Ich habe häufig die Erfahrung gemacht, dass Menschen, denen man vom diesjährigen Lineup der NSD erzählt hat, beim Namen des Headliners ein verwirrtes „wirklich, aber die waren vor zwei Jahren doch noch Vorband?!“ von sich gelassen haben. Doch der größte Fisch im Teich in diesem Jahr sind WE CAMES AS ROMANS, ebenfalls aus Michigan. Und ehrlich gesagt nein, ich verstehe es nicht, warum sie als Mainact gebucht wurden. Hatte bisher jede Band an dem Abend bisher etwas recht Liebenswürdiges ausgestrahlt, so wirken die Jungs dort auf der Bühne eher mit sich selbst und ihrem Wirken nach Außen beschäftigt, als tatsächlich anwesend zu sein. Überhaupt wird mit so vielen Soundeffekten neben den üblichen Elektroparts um sich geschmissen, dass man fast das Gefühl bekommt, als sollte von der eigentlichen Musik abgelenkt werden. Clean-Sänger Kyle Pavone hat sich zwar im Vergleich zu den Vorjahren deutlich im Gesang verbessert, trotzdem ließe sich noch weiter an seiner Trefferquote feilen.
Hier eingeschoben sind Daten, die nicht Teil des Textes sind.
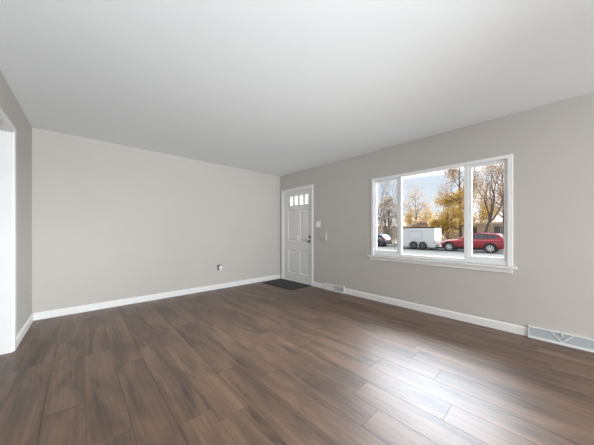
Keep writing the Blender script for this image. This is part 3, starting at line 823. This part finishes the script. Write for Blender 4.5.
def leader_tree(name, label, loc, seed, h, r, crown, n_low, n_high, leaf_size, bark, leaf_low, leaf_high, split, scatter=.28, start=.14, rise=.55, nb=26):
    """one straight leader to the top with side limbs; crown(t) gives the limb length at height fraction t"""
    rnd = random.Random(seed)
    t = empty(name, loc); tag(t, label, 'tree')
    mb = MB(); low = []; high = []
    pts = []; ph = rnd.uniform(0, 6)
    for i in range(13):
        q = i / 12
        pts.append(Vector((math.sin(q * 5 + ph) * .10 * q * 2, math.cos(q * 4 + ph) * .10 * q * 2, q * h - .05)))
    mb.tube(pts, [r * (1.25 if i == 0 else 1) * (1 - .93 * i / 12) for i in range(13)], 8, caps=False)
    for i in range(nb):
        q = start + (0.97 - start) * (i / (nb - 1)); a = i * 2.4 + rnd.uniform(-.4, .4)
        f = q * 12; k = min(11, int(f)); p = pts[k].lerp(pts[k + 1], f - k)
        ln = crown(q) * rnd.uniform(.75, 1.15)
        d = Vector((math.cos(a), math.sin(a), math.tan(rise) * (.5 + q))).normalized()
        tips = []
        grow(mb, tips, rnd, p, d, ln * .55, r * (1 - .9 * q) * .42 + .012, 3, .55, .08, 5)
        if q < split: low += tips
        else: high += tips
    mb.build('trunk', bark, t, fix=False)
    for tp, n, lm in ((low, n_low, leaf_low), (high, n_high, leaf_high)):
        if tp and n:
            lf = MB(); leaves(lf, rnd, tp, n, leaf_size, scatter); lf.build('foliage', lm, t, fix=False)
    return t
leader_tree('golden_tree', 'tall golden leaved tree with straight dark trunk behind the front of the red car', (29.5, 6.75, GT), 5, 10.5, .19,
            lambda q: 1.75 + .6 * math.sin(q * 3.1) - 1.1 * q, 9000, 3600, .105, M['bark'], M['gold'], M['brownleaf'], .42)
leader_tree('brown_tree', 'tall tree with sparse brown leaves over the tan house', (33.0, 3.7, GT), 12, 9.5, .20,
            lambda q: 2.5 - 1.1 * q, 4200, 2600, .10, M['bark'], M['brownleaf'], M['brownleaf'], .5, start=.30)
tree('bare_street_tree', 'dark bare branched tree at the right side of the window', (28.0, 4.9, GT), 21, 3.0, .15, 5, .36, 2.0, 500, .08, M['bark'], M['brownleaf'], .18, .2, lean=(0, -.28))
leader_tree('russet_tree', 'golden brown tree rising just behind the white trailer', (34.0, 12.9, GT), 41, 6.6, .14,
            lambda q: 2.1 - 1.2 * q, 2600, 900, .10, M['bark'], M['gold'], M['brownleaf'], .55, start=.22)
tree('bare_pale_tree', 'thin grey bare tree rising behind the white trailer', (38.5, 17.4, GT), 33, 3.6, .15, 5, .40, 2.3, 300, .08, M['greybark'], M['brownleaf'], .22, .3)
tree('bare_corner_tree', 'thin dark bare tree behind the broad brown tree at left', (42.0, 22.4, GT), 55, 4.5, .2, 5, .42, 2.7, 300, .09, M['greybark'], M['brownleaf'], .2, .3)
bush('broad_brown_tree', 'broad drab brown tree filling the left window light', (30.5, 15.3, GT), 61, 1.5, 1.75, 6.2, 6500, .11, M['drab'], cat='tree', trunk_r=.12)
bush('shrub', 'yellow shrub between the white trailer and the golden tree trunk', (28.6, 8.9, GT), 72, 0.7, 0.8, 2.8, 2600, .11, M['gold'])
bush('shrub', 'brown shrub behind the gap between the trailer and the red car', (35.0, 9.2, GT), 74, 1.0, 1.2, 2.4, 1800, .11, M['brownleaf'])
bush('hedge', 'tall brown hedge showing just above the white trailer roof', (31.0, 11.3, GT), 75, .7, 1.9, 2.75, 5200, .10, M['brownleaf'], cat='hedge')
bush('hedge', 'long low brown hedge behind the grey car', (33.5, 22.6, GT), 76, .7, 2.6, 1.7, 3200, .11, M['brownleaf'], cat='hedge')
Warum er dann jedoch, ausgerechnet in diesen Momenten, in denen er (gerade) singen sollte, Stagedives versuchen muss, auch solche bei denen in besonders heroisch-stehender Pose verharrt, ist mehr als fraglich. Aber dann geht eben Mal das Mikro im Getümmel verloren und die Band überspielt die Stille eher etwas unbeholfen. Aber die Techniker an den Mischpulten haben allem Anschein nach auch den Befehl bekommen „Hauptsache es sieht gut aus“, so dass alle Nebelkanonen aus vollem Rohr feuern. Hätte man an diesem Abend mehr in die musikalische Leistung investiert und weniger auf die optische Erscheinung geachtet, wäre der Auftritt bestimmt besser geworden. Aber so ist leider recht viel Potential verpufft.
Insgesamt jedoch erscheint mir die diesjährige Never Say Die! Tour sehr gelungen, vor allem weil es einmal ein Lineup ist, dass sich traut, von dem üblichen Parkway Drive und Deez Nutz Package abzuweichen. Es bleibt zu sehen, wie das in den noch kommenden acht Tourstops ankommt!